At family dinners, I always offer to bring the potato dish. It’s always vodka.
bill nye is short for william new year’s eve
Maybe cats always look like they’re planning our demise because we keep calling them things like mrs snugglepaws the second
Pulling my treadmill out of the closet after an 11 month vacation, I’m pretty sure I heard it say “not this again.“
Her: Kids! The moving van is here. Bring the boxes
Me: All vans are moving vans LOL
Her: And this is why we’re leaving
My family doesn’t have a swear jar, but we do have a totes perf jar. If you say totes or perf, we throw a jar at you
ME: *training a street fighter* Show your enemy no quarter.
THEM: It’s an arcade game tournament.
ME: Show your enemy two quarters.
DOCTOR: Don’t be embarrassed. Taking trousers off is normal for a prostate exam.
ME: Err yeah I guess. Should I take mine off too?
My gangsta career was brought to an abrupt and tragic end when my homies caught me sipping on a frappucino doing my taxes
Remember: You can kill someone and wear their skin as a suit, but it’s not identity theft until you use their debit card.
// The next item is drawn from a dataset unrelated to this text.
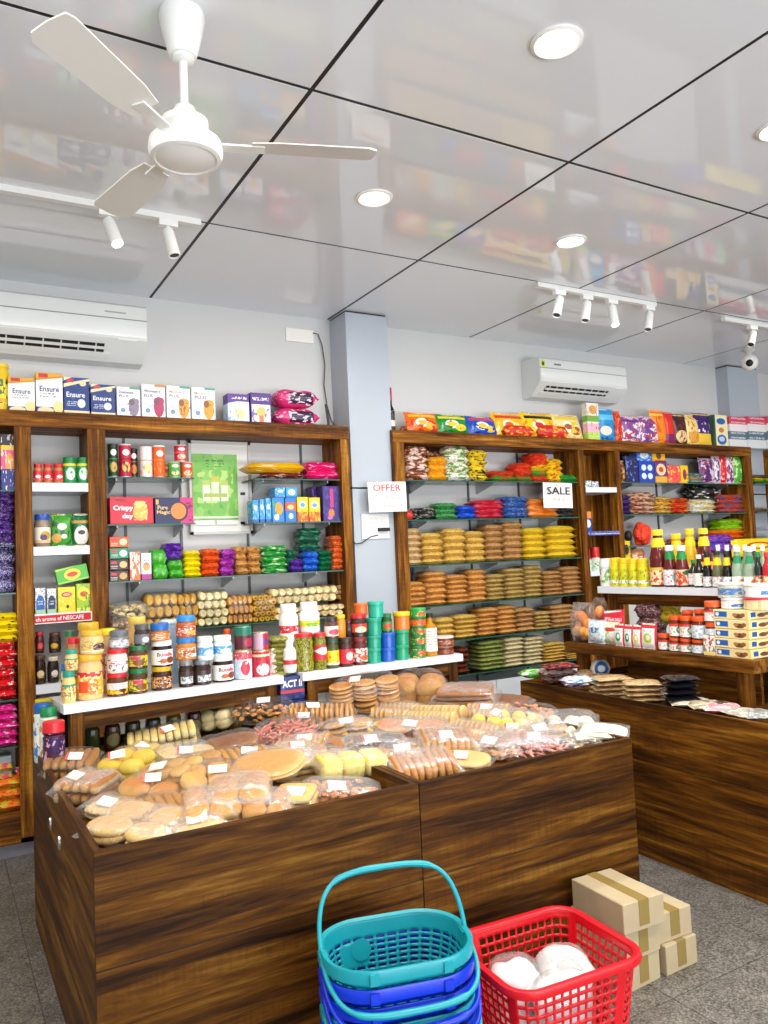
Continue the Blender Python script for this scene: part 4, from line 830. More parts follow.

Be smart about it.
I like when they mic up hockey players because 95% is censoring beeps for swear words and then 5 percent is like “you’re a good dad I see you on Instagram you’re quite the family man eh”
My top 5 yoga positions
5 Napping Warrior
4 Downward Spiral
3 Crying Plank
2 Farting Tree
1 Drunk Hasselhoff
Mom: I heard Facebook is now called Metal.
Me: It’s Meta but, no, they-
Mom: My phone app still says Facebook.
Me: They didn’t-
Mom: Do I need a Metalbook app now.
Me: No, it’s META and you don-
Mom: I can’t find Metalbook on the app store.
Me [shaking fist at sky]: ZUCKERBERGGGG
You know what sucks about Karaoke?
Coworkers don’t appreciate the time & effort that I put into my make up or outfit before singing Madonna
a weighted blanket is $70. I have $1400. I am about to panini press myself into incredible sleep.